Financial assets and liabilities are only offset in the Balance Sheet when, and only when there exists a legally enforceable right to set off the recognised amounts and the Company intends either to settle on a net basis, or to realise the asset and settle the liability simultaneously.

Provisions

Provisions are recognised when the Company has a present obligation (legal or constructive) as a result of a past event, it is probable that the Company will be required to settle that obligation and a reliable estimate can be made of the amount of the obligation.

The amount recognised as a provision is the best estimate of the consideration required to settle the present obligation at the Statement of Financial Position date, taking into account the risks and uncertainties surrounding the obligation. Where a provision is measured using the cash flows estimated to settle the present obligation, its carrying amount is the present value of those cash flows (when the effect of the time value of money is material).

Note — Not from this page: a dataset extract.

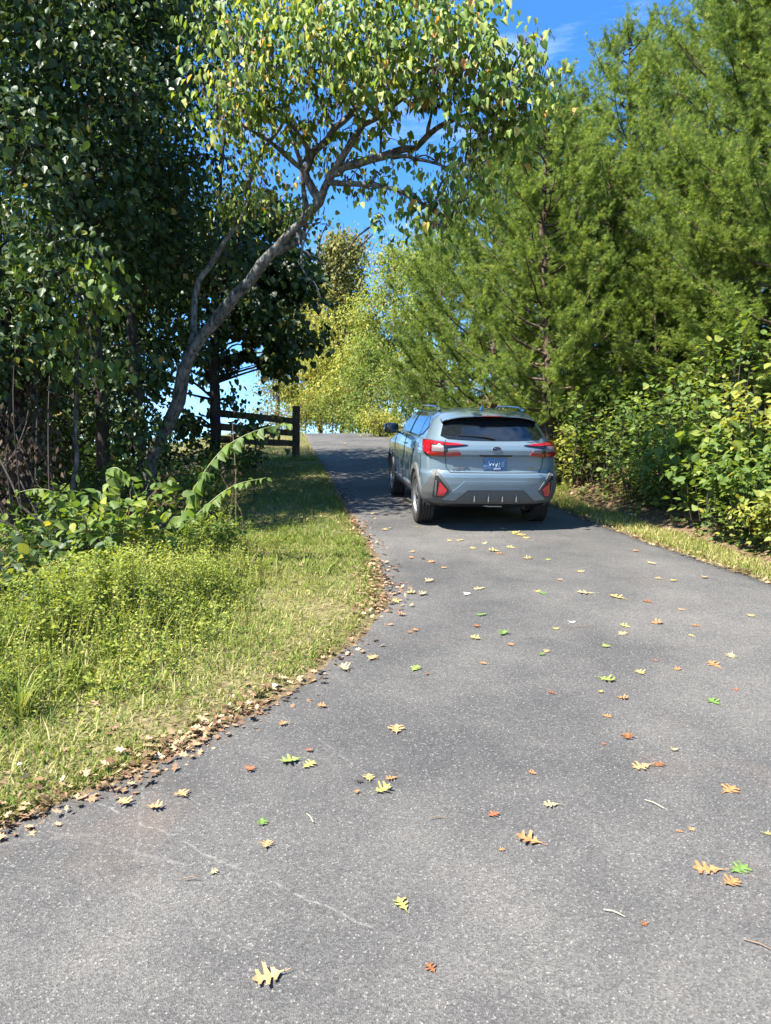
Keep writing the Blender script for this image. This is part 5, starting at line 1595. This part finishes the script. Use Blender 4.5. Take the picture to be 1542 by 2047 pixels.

When some or all of the economic benefits required to settle a provision are expected to be recovered from a third party, a receivable is recognised as an asset if it is virtually certain that reimbursement will be received and the amount of the receivable can be measured reliably.

Dividends

Equity dividends are recognised when they become legally payable. Interim equity dividends are recognised when paid. Final equity dividends are recognised when approved by the shareholders at an annual general meeting.

2. Employees

2024 2023
Number Number
Monthly average number of persons employed by the Company during the year, including the director 1 1

3. Tangible assets

Plant and machinery Office equipment Total
£ £ £
Cost
At 01 October 2023 2,227 132 2,359
Disposals ( 2,227) ( 132) ( 2,359)
At 30 September 2024 0 0 0
Accumulated depreciation
At 01 October 2023 1,832 132 1,964
Charge for the financial year 212 0 212
Disposals ( 2,044) ( 132) ( 2,176)
At 30 September 2024 0 0 0
Net book value
At 30 September 2024 0 0 0
At 30 September 2023 395 0 395

4. Debtors

2024 2023
£ £
Trade debtors 6,036 10,109
Other debtors 25,055 9,420
31,091 19,529

5. Creditors: amounts falling due within one year

2024 2023
£ £
Bank loans (secured) 4,173 2,365
Trade creditors 240 996
Amounts owed to director 0 81
Accruals 3,000 3,000
Taxation and social security 3,318 4,025
Other creditors 48 1,952
10,779 12,419

Bank loans are secured against the assets of the company.

6. Creditors: amounts falling due after more than one year

2024 2023
£ £
Bank loans (secured) 0 4,233

Bank loans are secured against the assets of the company.

7. Called-up share capital

2024 2023
£ £
Allotted, called-up and fully-paid
1 Ordinary share of £ 1.00 1 1

8. Financial commitments

Pensions

The Company operates a defined contribution pension scheme for the director and employees. The assets of the scheme are held separately from those of the Company in an independently administered fund.

9. Related party transactions

Transactions with the entity's director

2024 2023
£ £
Amounts owed by/(to) the director to the company 13,126 (81)

The overdrawn directors loan account was repaid just after the year end. Interest has been charged on the overdrawn amount at the appropriate rates.